Colossus played a major role in the success of the Allied landings in June 1944 - the landings that paved the way to eventual victory. The Allies had been distributing false intelligence that the landings were to take place in Calais. Listening to the messages from the ambassadors of German ally Japan on troop movements and on defence plans for Northern France, Bletchley learned the German High Command had swallowed the Allied deception. With the bulk of Hilter’s defensive forces concentrated in Calais, the Allies landed 233 miles (375km) south in Normandy.
They did what around the lake?
The guide tells about Tunny and Colossus on a trip around the lake at Bletchley Park. This is a bit confusing but is explained because the machines ran in the buildings that now comprise The National Museum of Computing History (TNMOC), a few seconds’ walk from the Bletchley manor and huts. Also, they were in a hut pulled down years ago with its site now beneath a car park. You can see the rebuilt Tunny and Colossus at TNMOC.
The guide is winding up and I’ve ground to a halt by the lake.
Time for refreshments. There’s a decent Bletchley Park café, called Hut 4, tucked in next to the manor house. Hut 4 has adopted the National Trust template for refreshing the general public: spacious and well-presented, it serves hot meals, lush cakes and muffins, delicious soups – I opt for the carrot and coriander – and ready-made sandwiches. There’s not much food-wise around Bletchley, so Hut 4 than takes up the slack.
The self-guided tour takes about an hour and a half. You can either combine it with a visit to TNMOC – where you'll see those Colossus and Tunny rebuilds – or rejoin the world back in Milton Keynes (the next train stop north) and head back to London Euston in less than an hour. You could also pop over to Oxford and Cambridge, where many of the brains for Bletchley including Turing were recruited at the start of the war.
If you want to stay in the area, there’s plenty of places to stay, visit and shop at in Milton Keynes and cities of Oxford and Cambridge. If you want to stay local, though, there’s the Bletchley Park B&B.
Bletchley has a challenge. Fans of British tech will likely feel they know about the Bletchley story. Everybody else will overlook Bletchley's role in WWII thanks to the legacy of the Official Secrets Act and that dominant narrative.

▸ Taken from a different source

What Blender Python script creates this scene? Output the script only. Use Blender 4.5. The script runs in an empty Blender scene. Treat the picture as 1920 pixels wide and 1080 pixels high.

But the self-guided tour changes this. It sheds new light on familiar chapters in the war and the surprising role Bletchley Park played. Moreover, the guide helps put names and faces to the people behind the more familiar Turing and behind the mighty Colossi – people without whom Bletchley couldn't have functioned as it did.
My advice: go to Bletchley and plug in. ®
GPS
51.997367,-0.742911
Postcode
MK3 6EB
Getting there
By train: between 30-50 minutes from London Euston to Bletchley. By car: between the A5 and A421, north of London.
Entry
Winter opening: 1 November to 28 February, 9.30am to 4.00pm.
Summer opening: 1 March to 31 October, 9.30am to 5.00pm.
Entrance fee: adults £15, children 12-16 £9, under-12s go free, family tickets £34.
Concessions available.
Visitors to Bletchley Park can visit the Tunny and Colossus at TNMOC. Charges are £2 for the Tunny and Colossus galleries and £5 for the whole museum. The TNMOC Colossus and Tunny galleries are open daily; the rest of TNMOC is open every Thursday, Saturday and Sunday afternoon from 1pm.